* [What the task requires]: For the data below, work out how many lines include the string "pixels" and report only the number.

* [Data segment]:
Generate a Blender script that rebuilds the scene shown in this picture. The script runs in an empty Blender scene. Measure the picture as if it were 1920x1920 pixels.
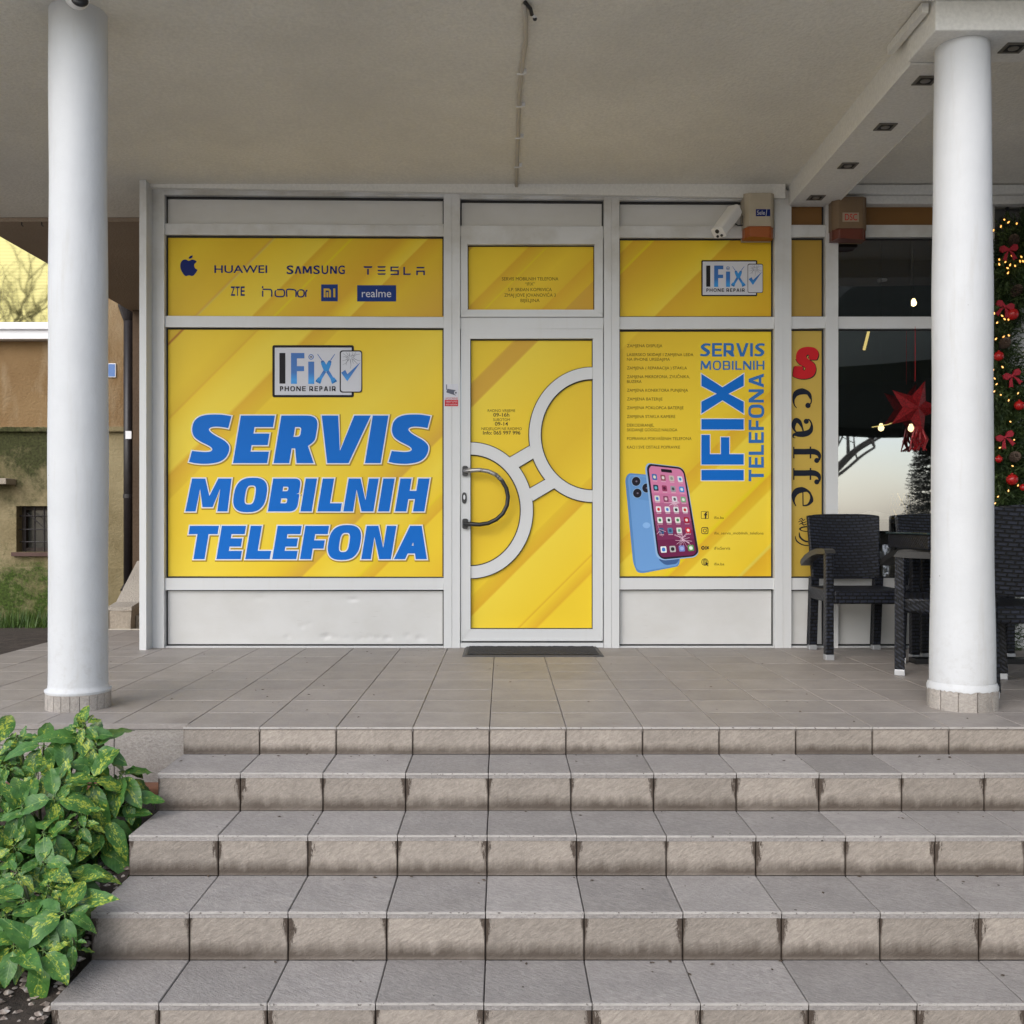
import bpy, bmesh, math, random
from mathutils import Vector, Matrix
from mathutils.geometry import tessellate_polygon
R = math.radians
SC = bpy.context.scene
COL = SC.collection

# ------------------------------------------------------------------ camera, sky, sun, exposure
F = 1923.0                       # focal length in photo pixels, photo is 1920 wide
cd = bpy.data.cameras.new('camera'); cd.sensor_width = 36; cd.lens = 36 * F / 1920
cd.shift_x = 17 / 1920; cd.shift_y = 20 / 1920
cd.clip_start = 0.05; cd.clip_end = 500
cam = bpy.data.objects.new('camera', cd); COL.objects.link(cam)
cam.location = (0, -6.6, 0.8); cam.rotation_euler = (R(90), 0, 0)
SC.camera = cam

SUN_EL, SUN_ROT = R(36), R(212)   # high soft sun behind the photographer, a little to the left
W = bpy.data.worlds.new('World'); SC.world = W; W.use_nodes = True
nt = W.node_tree
sky = nt.nodes.new('ShaderNodeTexSky'); sky.sky_type = 'NISHITA'; sky.sun_disc = False
sky.sun_elevation = SUN_EL; sky.sun_rotation = SUN_ROT
sky.air_density = 1.0; sky.dust_density = 1.6; sky.ozone_density = 1.0
hs = nt.nodes.new('ShaderNodeHueSaturation'); hs.inputs['Saturation'].default_value = 0.62
bg = nt.nodes['Background']; bg.inputs['Strength'].default_value = 0.15
nt.links.new(sky.outputs[0], hs.inputs['Color']); nt.links.new(hs.outputs[0], bg.inputs['Color'])

sd = bpy.data.lights.new('sun', 'SUN'); sd.energy = 0.8; sd.angle = R(60); sd.color = (1.0, 0.985, 0.965)
sun = bpy.data.objects.new('sun', sd); COL.objects.link(sun)
# direction towards the sun, same as the sky's (rotation measured from +Y towards +X)
sv = Vector((math.sin(SUN_ROT) * math.cos(SUN_EL), math.cos(SUN_ROT) * math.cos(SUN_EL), math.sin(SUN_EL)))
sun.rotation_euler = sv.to_track_quat('Z', 'Y').to_euler()
SC.view_settings.view_transform = 'Standard'; SC.view_settings.look = 'None'
SC.view_settings.gamma = 1.0; SC.view_settings.use_curve_mapping = False
SC.view_settings.exposure = 0.78
SC.cycles.max_bounces = 8; SC.cycles.diffuse_bounces = 5; SC.cycles.glossy_bounces = 4
SC.cycles.transparent_max_bounces = 12; SC.cycles.sample_clamp_indirect = 6

# ------------------------------------------------------------------ helpers
def P(px, py, d):
    return Vector(((px - 943) * d / F, d - 6.6, 0.8 - (py - 980) * d / F))
S0 = 6.6 / F                     # metres per photo pixel on the shopfront plane
def fx(px): return (px - 943) * S0
def fz(py): return 0.8 - (py - 980) * S0

def s2l(c):
    return tuple(((v / 255) / 12.92 if v <= 10 else (((v / 255) + 0.055) / 1.055) ** 2.4) for v in c)

class MB:
    def __init__(s): s.v = []; s.f = []; s.m = []
    def add(s, vs, fs, mi=0):
        o = len(s.v); s.v += [tuple(p) for p in vs]
        for f in fs: s.f.append([i + o for i in f]); s.m.append(mi)
        return s
    def box(s, x0, x1, y0, y1, z0, z1, mi=0):
        return s.add([(x0,y0,z0),(x1,y0,z0),(x1,y1,z0),(x0,y1,z0),(x0,y0,z1),(x1,y0,z1),(x1,y1,z1),(x0,y1,z1)],
              [(0,3,2,1),(4,5,6,7),(0,1,5,4),(1,2,6,5),(2,3,7,6),(3,0,4,7)], mi)
    def quad(s, a, b, c, d, mi=0): return s.add([a,b,c,d], [(0,1,2,3)], mi)
    def prism(s, pts, axis, a, b, mi=0):
        """2-D outline (counter-clockwise) extruded along axis 'x','y' or 'z' from a to b"""
        def mk(p, t):
            return (t,p[0],p[1]) if axis=='x' else ((p[0],t,p[1]) if axis=='y' else (p[0],p[1],t))
        n = len(pts); vs = [mk(p,a) for p in pts] + [mk(p,b) for p in pts]
        tri = tessellate_polygon([[Vector((p[0],p[1],0)) for p in pts]])
        fs = [tuple(t) for t in tri] + [tuple(i+n for i in reversed(t)) for t in tri]
        fs += [(i,(i+1)%n,(i+1)%n+n,i+n) for i in range(n)]
        return s.add(vs, fs, mi)
    def tube(s, pts, rad, n=8, mi=0, cap=True):
        pts = [Vector(p) for p in pts]
        if not isinstance(rad, (list,tuple)): rad = [rad]*len(pts)
        rings = []; prev = None
        for i,p in enumerate(pts):
            t = (pts[min(i+1,len(pts)-1)] - pts[max(i-1,0)]).normalized()
            if prev is None:
                up = Vector((0,0,1)) if abs(t.z) < .9 else Vector((1,0,0))
                u = t.cross(up).normalized()
            else:
                u = (prev - t*prev.dot(t)).normalized()
            prev = u; w = t.cross(u)
            rings.append([p + (u*math.cos(2*math.pi*k/n) + w*math.sin(2*math.pi*k/n))*rad[i] for k in range(n)])
        vs = [q for r in rings for q in r]; fs = []
        for i in range(len(pts)-1):
            for k in range(n):
                fs.append((i*n+k, i*n+(k+1)%n, (i+1)*n+(k+1)%n, (i+1)*n+k))
        if cap:
            fs.append(tuple(reversed(range(n)))); fs.append(tuple(range((len(pts)-1)*n, len(pts)*n)))
        return s.add(vs, fs, mi)
    def lathe(s, prof, c, n=40, mi=0, cap=False):
        vs = []; fs = []
        for r,z in prof:
            for k in range(n):
                a = 2*math.pi*k/n; vs.append((c[0]+r*math.cos(a), c[1]+r*math.sin(a), z))
        for i in range(len(prof)-1):
            for k in range(n):
                fs.append((i*n+k, i*n+(k+1)%n, (i+1)*n+(k+1)%n, (i+1)*n+k))
        if cap:
            fs.append(tuple(reversed(range(n)))); fs.append(tuple(range((len(prof)-1)*n, len(prof)*n)))
        return s.add(vs, fs, mi)
    def ball(s, c, r, n=12, mi=0, sq=1.0):
        m = n//2; vs = []; fs = []
        for i in range(m+1):
            t = math.pi*i/m
            for k in range(n):
                a = 2*math.pi*k/n
                vs.append((c[0]+r*math.sin(t)*math.cos(a), c[1]+r*math.sin(t)*math.sin(a), c[2]+r*sq*math.cos(t)))
        for i in range(m):
            for k in range(n): fs.append((i*n+k, (i+1)*n+k, (i+1)*n+(k+1)%n, i*n+(k+1)%n))
        return s.add(vs, fs, mi)
    def mesh(s, name, mats, smooth=False):
        me = bpy.data.meshes.new(name); me.from_pydata(s.v, [], s.f)
        for m in (mats if isinstance(mats,(list,tuple)) else [mats]): me.materials.append(m)
        me.polygons.foreach_set('material_index', s.m)
        if smooth: me.polygons.foreach_set('use_smooth', [True]*len(s.f))
        me.update(); return me
    def obj(s, name, mats, parent=None, smooth=False, bevel=0, seg=2):
        o = bpy.data.objects.new(name, s.mesh(name, mats, smooth)); COL.objects.link(o)
        if parent is not None: o.parent = parent
        if bevel:
            b = o.modifiers.new('bevel','BEVEL'); b.width = bevel; b.segments = seg; b.limit_method = 'ANGLE'; b.angle_limit = R(40)
        if smooth == 'auto':
            o.data.polygons.foreach_set('use_smooth', [True]*len(s.f))
            e = o.modifiers.new('split','EDGE_SPLIT'); e.split_angle = R(40)
        return o

def tag(o, label=None, cat=None, group=None, kind=None):
    if label: o['label'] = label
    if cat: o['category'] = cat
    if group: o['group'] = group
    if kind: o['kind'] = kind
    return o
def thing(name, label, cat, loc=(0,0,0), rz=0, group=None):
    o = bpy.data.objects.new(name, None); COL.objects.link(o); o.location = loc; o.rotation_euler = (0,0,rz)
    o.empty_display_size = .1
    return tag(o, label, cat, group)
def inst(name, me, parent, loc=(0,0,0), rot=None, scale=None):
    o = bpy.data.objects.new(name, me); COL.objects.link(o); o.parent = parent; o.location = loc
    if rot is not None: o.rotation_euler = rot
    if scale is not None: o.scale = scale
    return o
def copy_tree(o, parent=None):
    c = o.copy(); COL.objects.link(c)
    if parent is not None: c.parent = parent
    for ch in list(o.children): copy_tree(ch, c)
    return c

# ---- materials
class N:
    def __init__(s, name):
        s.m = bpy.data.materials.new(name); s.m.use_nodes = True; s.t = s.m.node_tree
        s.b = s.t.nodes['Principled BSDF']; s.out = s.t.nodes['Material Output']
    def n(s, typ, **kw):
        x = s.t.nodes.new('ShaderNode'+typ)
        for k,v in kw.items(): setattr(x,k,v)
        return x
    def l(s, a, b): s.t.links.new(a,b)
    def val(s, sock, v):
        if hasattr(v,'is_output'): s.l(v, sock)
        else: sock.default_value = v
    def math(s, op, a, b=None, c=None, clamp=False):
        x = s.n('Math', operation=op); x.use_clamp = clamp
        s.val(x.inputs[0], a)
        if b is not None: s.val(x.inputs[1], b)
        if c is not None: s.val(x.inputs[2], c)
        return x.outputs[0]
    def mix(s, f, a, b, blend='MIX'):
        x = s.n('Mix', data_type='RGBA', blend_type=blend)
        s.val(x.inputs[0], f)
        s.val(x.inputs[6], a if hasattr(a,'is_output') else tuple(a)+(1,) if len(a)==3 else a)
        s.val(x.inputs[7], b if hasattr(b,'is_output') else tuple(b)+(1,) if len(b)==3 else b)
        return x.outputs[2]
    def noise(s, vec, scale, detail=4, rough=.55, out=0):
        x = s.n('TexNoise'); s.l(vec, x.inputs['Vector']); x.inputs['Scale'].default_value = scale
        x.inputs['Detail'].default_value = detail; x.inputs['Roughness'].default_value = rough
        return x.outputs[out]
    def ramp(s, fac, stops, interp='LINEAR'):
        x = s.n('ValToRGB'); cr = x.color_ramp; cr.interpolation = interp
        while len(cr.elements) > 1: cr.elements.remove(cr.elements[-1])
        first = True
        for p,c in stops:
            c = (c,c,c,1) if not isinstance(c,(tuple,list)) else tuple(c)+(1,)
            if first: cr.elements[0].position = p; e = cr.elements[0]; first = False
            else: e = cr.elements.new(p)
            e.color = c
        s.l(fac, x.inputs[0]); return x.outputs[0]
    def maprange(s, v, a, b, c=0, d=1):
        x = s.n('MapRange'); s.val(x.inputs[0], v)
        for i,q in enumerate((a,b,c,d)): x.inputs[1+i].default_value = q
        return x.outputs[0]
    def coord(s, kind='Object'):
        return s.n('TexCoord').outputs[kind]
    def pos(s): return s.n('NewGeometry').outputs['Position']
    def sep(s, v):
        x = s.n('SeparateXYZ'); s.l(v, x.inputs[0]); return x.outputs
    def comb(s, x=0, y=0, z=0):
        c = s.n('CombineXYZ')
        for i,v in enumerate((x,y,z)): s.val(c.inputs[i], v)
        return c.outputs[0]
    def scale(s, v, k):
        x = s.n('VectorMath', operation='MULTIPLY'); s.l(v, x.inputs[0]); x.inputs[1].default_value = k; return x.outputs[0]
    def rnd(s): return s.n('ObjectInfo').outputs['Random']
    def offs(s, v):
        """add a per-object random offset to a vector"""
        x = s.n('VectorMath', operation='ADD'); s.l(v, x.inputs[0])
        r = s.rnd(); s.l(s.comb(s.math('MULTIPLY', r, 37.), s.math('MULTIPLY', r, 91.), s.math('MULTIPLY', r, 53.)), x.inputs[1]); return x.outputs[0]
    def bump(s, h, strength=.3, dist=.01, normal=None):
        x = s.n('Bump'); x.inputs['Strength'].default_value = strength; x.inputs['Distance'].default_value = dist
        s.l(h, x.inputs['Height'])
        if normal is not None: s.l(normal, x.inputs['Normal'])
        s.l(x.outputs[0], s.b.inputs['Normal']); return x.outputs[0]
    def set(s, color=None, rough=None, metal=None, spec=None, emit=None, es=None, coat=None):
        b = s.b.inputs
        if color is not None: s.val(b['Base Color'], color if hasattr(color,'is_output') else tuple(color)+(1,))
        if rough is not None: s.val(b['Roughness'], rough)
        if metal is not None: s.val(b['Metallic'], metal)
        if spec is not None: s.val(b['Specular IOR Level'], spec)
        if coat is not None: s.val(b['Coat Weight'], coat)
        if emit is not None:
            b['Emission Color'].default_value = tuple(emit)+(1,); b['Emission Strength'].default_value = es
        return s.m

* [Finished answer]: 2